Unabomber: The Musical

Michelle Carter, playwright and creative writer professor at San Francisco State University, is the award-winning author of Hillary and Soon-Yi
By Rachel E. Dry

Michelle Carter, playwright and creative writer professor at San Francisco State University, is the award-winning author of Hillary and Soon-Yi Shop For Ties. Her most recent work is an evening of drama and original music based on the life of Theodore J. Kaczynski ’62 called Ted Kaczynski Killed People With Bombs. Carter sheds light on her creative process in this e-mail Q and A:

Why a musical?

This isn’t a musical exactly—it’s maybe best described as a play with songs. While writing this play and the last one, some material leapt out in meter, or with a melody, or with a bass-and-percussion rhythm attached. Music and song evoke responses in us that straight text doesn’t, and vice-versa. I keep finding myself wanting to juxtapose text and song, but not in a new-music-opera way. I’m too much of a text-bound creature for that.

What elements of his life at Harvard do you talk about?

Kaczynski came to Harvard as a shy working-class 16-year-old boy from a Chicago suburb. What we most directly portray in the play is Kaczynski’s participation in the Murray experiment, a three-year personality experiment in which he was a paid subject.

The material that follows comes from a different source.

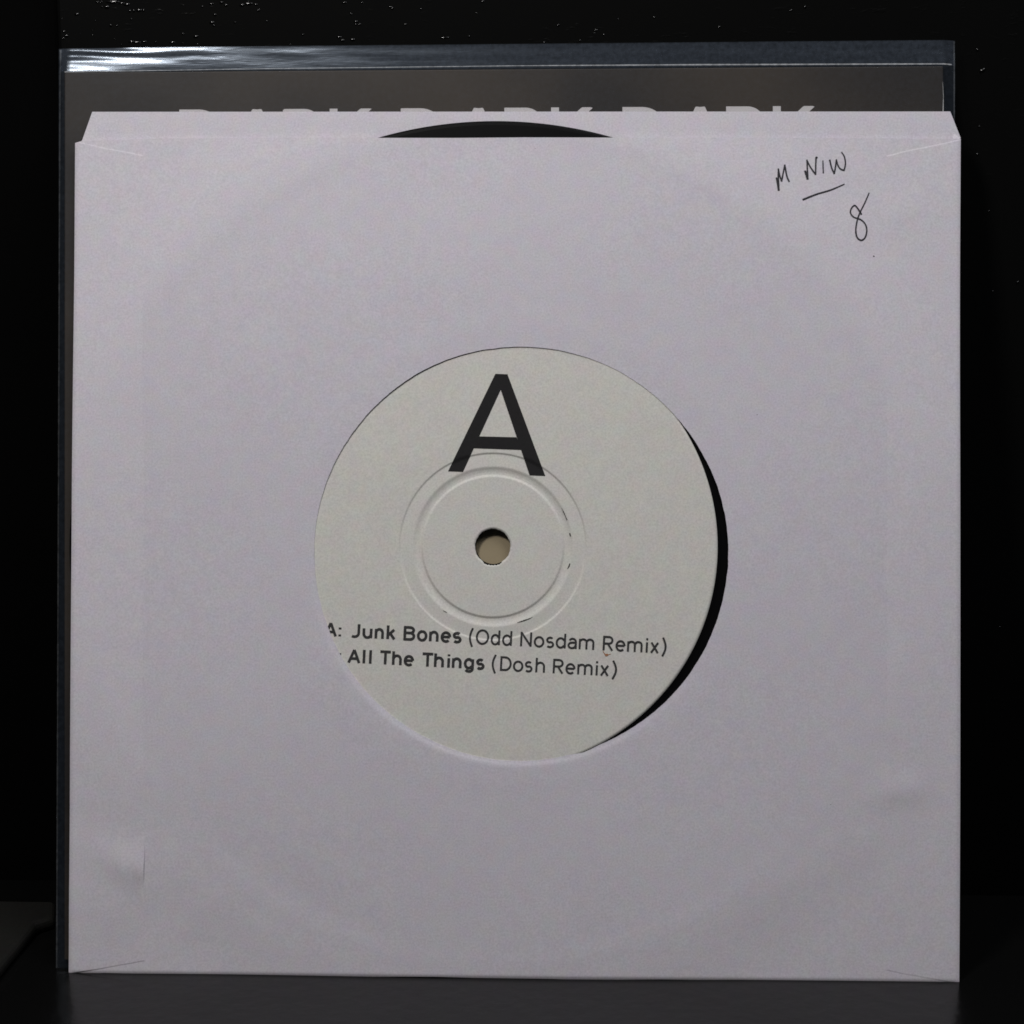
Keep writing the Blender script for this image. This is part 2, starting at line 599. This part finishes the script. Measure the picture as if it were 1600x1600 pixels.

After writing extensive autobiographies and voluminous ruminations on many topics, subjects in their third year were interrogated, their ideas and beliefs challenged in (by most accounts) combative and hostile sessions called “dyad sessions.” Subjects then watched footage of their responses under pressure, and were asked to comment upon themselves watching themselves be interrogated. Dr. [Henry A.] Murray had worked for the OSS [Office of Strategic Services], and some believed he was developing interrogation techniques for the CIA. Others say this is ridiculous. The play takes no position about that.

Did you talk to former classmates of his?

I’ve spoken to people who were in the math department when he was at Harvard, none of whom remember him. He kept to himself, to put it mildly.

How much of his persona as “tortured genius” comes across in your work? How did you separate or move away from media construction of the Unabomber versus actual psychological exploration?

One of the intentions of the play is to shatter that “tortured genius” sentimentality. Kaczynski was certainly a math prodigy of sorts, skipped two grades and so on. But mathematicians seem to concur that his research topic, boundary functions, was a backwater, a narrow field of limited interest. As for his image as a political visionary, if you spend some time with the manifesto and the works that inspired its writing, you’ll see how unoriginal a document it is. It’s a mix of borrowed ideas and personal pathology (e.g. things he’s mad at his parents about). When Kaczynski was a student at Michigan, he decided that the only thing that would make his life worth living would be to kill people. He planned for himself a life in which he could kill, escape capture and kill again: This was almost 20 years before the manifesto was published. We’re putting twisted-genius political-antihero constructions onto a paranoid schizophrenic who, when an innocent secretary was maimed in one of his explosions, wrote in his journals only: “Frustrated. Can’t seem to make a lethal bomb.”

How did you decide on the title?

I didn’t want the title to suggest a lugubrious biopic (“The Life and Times of the Mysterious Unabomber”). I wanted a title with some point of view to it. The intention of this title is to announce, up front, square one: Hey, Ted Kaczynski Killed People with Bombs. To say: Let’s start there, in that fundamentally unglamorous place.

How long did it take you before you could spell Kaczynski without thinking about it?

Weeks.

Does your spellcheck recognize it as a word now?

The character in the play is called “K.” But I’m sure my spellcheck just knows.